Monday, Mar. 30, 1987

Coming to The

By Tom Callahan

The National Collegiate Athletic Association will present its Final Four this weekend in a domed stadium in New Orleans too spacious for the intimate exercise of basketball and yet too small for the size of the event. From a regional sport with a national name, college basketball has grown into a national game with a regional flavor, the most consistently satisfying championship on the calendar. It has become a spectacle on the order of the Kentucky Derby, in the sense that the aficionados constitute the minority of the spectators. There cannot be this many basketball nuts.

Born in 1939 as an exclusive eight-team cotillion, the tournament guaranteed each entrant $750 and expenses in 1940, compared with the $1 million assured all four schools in New Orleans. Throughout the '40s, the rival National Invitation Tournament was more prestigious. In 1949 vaunted Kentucky lost in the first round of the N.I.T. but won the N.C.A.A. championship. Eventually, the field was expanded to 16, 22, 25, 32, 40, 48, and, two years ago, to 64.

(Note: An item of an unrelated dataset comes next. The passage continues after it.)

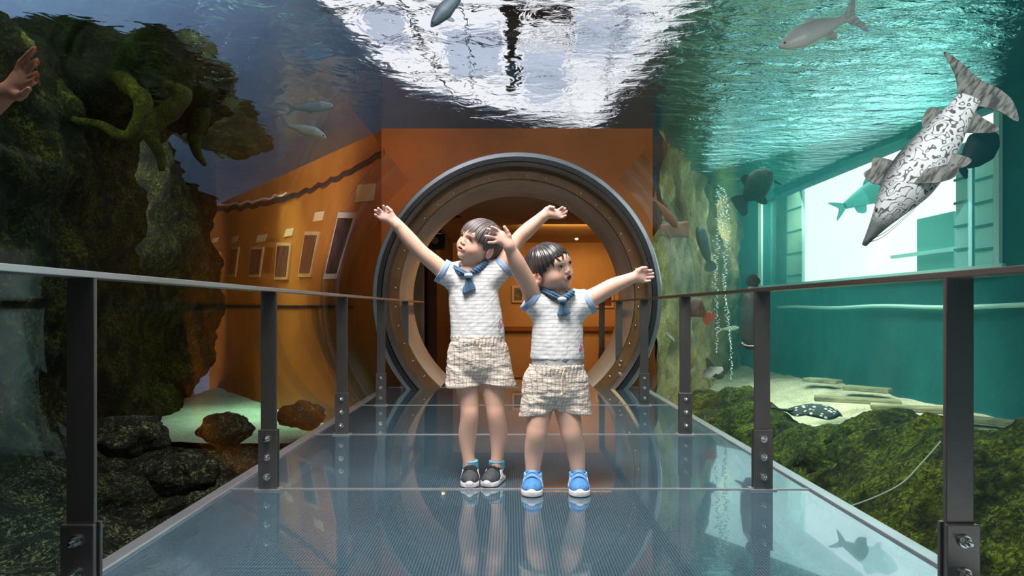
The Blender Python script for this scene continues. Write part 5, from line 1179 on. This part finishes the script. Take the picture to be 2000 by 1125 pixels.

Time's passing was perfectly expressed this season by Jack Haley, the UCLA center, who admitted, "When I first came here, I didn't know that Lew Alcindor and Kareem Abdul-Jabbar were the same person." Coach John Wooden's ten championships over twelve seasons -- the great '60s and '70s stewardships of Alcindor, Bill Walton and Sidney Wicks -- are distant memories. The last three dominators to frequent the Final Four -- Virginia's Ralph Sampson, Georgetown's Patrick Ewing and Houston's Akeem Olajuwon -- won one title among them. Other sports only talk of parity.

Few areas of the country possess major league baseball or professional football, but it is only a slight exaggeration to say every state has a contender for this super bowl. In the past two weeks, network and cable- television stations have fairly throbbed with elimination games, often featuring heroic and nameless underdogs with authentic chances. Within 90 minutes of Southwest Missouri State's invitation, a spontaneous pep rally of 3,000 fans lighted up Springfield on a Sunday night. The Bears upset Clemson and almost Kansas.

Last week, when the Austin Peay Governors came home to Clarksville, Tenn., overtime losers to Providence after conquering Illinois, the whole town met them at the interstate in a caravan complete with fire engine and mayor. Senior Forward Bob Thomas missed the foul shot that would have won the Providence game in regulation, and the anguished picture of him leaving the court is one of the tableaus of the tournament. Thomas was the last player to get up to speak to the caravan, but he never got anything out for all the cheering.

That seems the charm, though the charm is not always what it seems. In the championship game two years ago, Villanova was directed to an implausible 66-64 victory over Georgetown by an appealing point guard named Gary McLain. The Wildcats' pizzaman coach, Rollie Massimino, said in the afterglow, "I've screamed at this group more than any other, not because they are such good players but because they are such good kids." McLain described Massimino as "a brother, a friend, a father, your boss, your coach."

But in a cynically timed confession, McLain wrote in Sports Illustrated two weeks ago that he was a cocaine addict during the 1985 tournament, and had been allaying Massimino's suspicions with transparent lies. "I honestly believe nothing ever came of it not because he didn't have enough to go on but because he had so much." Before the semifinal game against Memphis State, McLain says he did a quarter-gram of coke in the bathroom of his hotel. The true attitude of the smiling backcourtman, the beautiful dreamer of all the glorious press dispatches, came down to this: "I just wanted the season to be over." He says, "Now I wish Coach Mass had tested me then, or got me some help, or something."

Possibly thanks to McLain, only a few coaches have criticized the tournament drug-testing procedure inaugurated by the N.C.A.A. this year, a painstaking postgame process that forgot to allow for dehydrated athletes. Coach Norm Sloan of Florida, fearing passive contamination, packed up the whole team and fled a Syracuse Holiday Inn when one of the Gators thought he detected a wisp of marijuana smoke curling out of the room next door.

Fresh problems confront the coaches on the court too. A brand new 19-ft. three-point shot and a fairly new 45-sec. shooting clock have permanently changed the game and for the moment improved the drama. "One of the most important balances in basketball," says Pete Newell, who coached championship teams at San Francisco and California, "is the value of the ball against the penalty of the foul. That might be out of whack now. Promiscuous fouling could be coming." The wiliest coaches, like Jerry Tarkanian of Nevada, Las Vegas, have been passing up three-on-two fast breaks for three-point shots. What do you do with guards who run away from the basket?

One advantage the Final Four has over football's Super Bowl, in particular, is the compression of time. Always preoccupied with the opponent at hand and left only one weary day to turn to the final game Monday night, no one is overcoached or overprepared. "You have no choice but to be concerned with your own team," Newell says, "to coach in positives and make your own promises to yourself." No event delivers so reliably on its promises.